The trend doesn’t simply have consumer benefits; it also has significant benefits to the dealer.

“If it takes six hours to buy a car, then it takes six hours to sell a car, and that is incredibly expensive when margins are compressed and you have four or five people touching a deal,” Moss told us. “We see a huge level of interest to change the way cars are sold.”

One big change is the elimination of redundancies and wasted time involved in basic information-gathering. The study noted almost a quarter of consumers said they were asked to provide information they already had completed online. Of these, 41 percent said they were asked to re-submit basic contact information; 43 percent were asked to re-fill out their credit applications; 33 percent were asked to re-state their desired payment terms, and 25 percent were asked to re-state their vehicle of choice.

“When the customer has done a lot of work from home and then they have to start over like ‘Groundhog Day’ when they get to the dealership, it is just incredibly frustrating,” Moss said. “Our efforts are around making that transition seamless.”

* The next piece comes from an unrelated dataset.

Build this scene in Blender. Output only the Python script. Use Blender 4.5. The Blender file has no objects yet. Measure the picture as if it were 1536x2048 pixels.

The change is coming, and Moss says the change is not the result of big, bold initiatives nearly so much as a groundswell from the grassroots.

“I have no doubt that this is where the industry is heading because consumers want to shop when, where and how they want,” Moss said. “It is the dealer down the street who is figuring it out. They are deciding to go to where the customer is going to be.”

It seems that as automotive retailing adds more technology and transparency to the car-buying/selling process, the goals of customer and dealer become much more closely aligned. Both want to take friction out of the process and speed it up.

“More efficiency at the dealership, that is top of mind for the dealer,” Moss said.

To the customer, a faster, more transparent process is at the head of the list of desired results.

The Roadster-sponsored study was conducted in partnership with Survata and Talk Shoppe and polled over 1,500 consumers and eight dealers across six brands.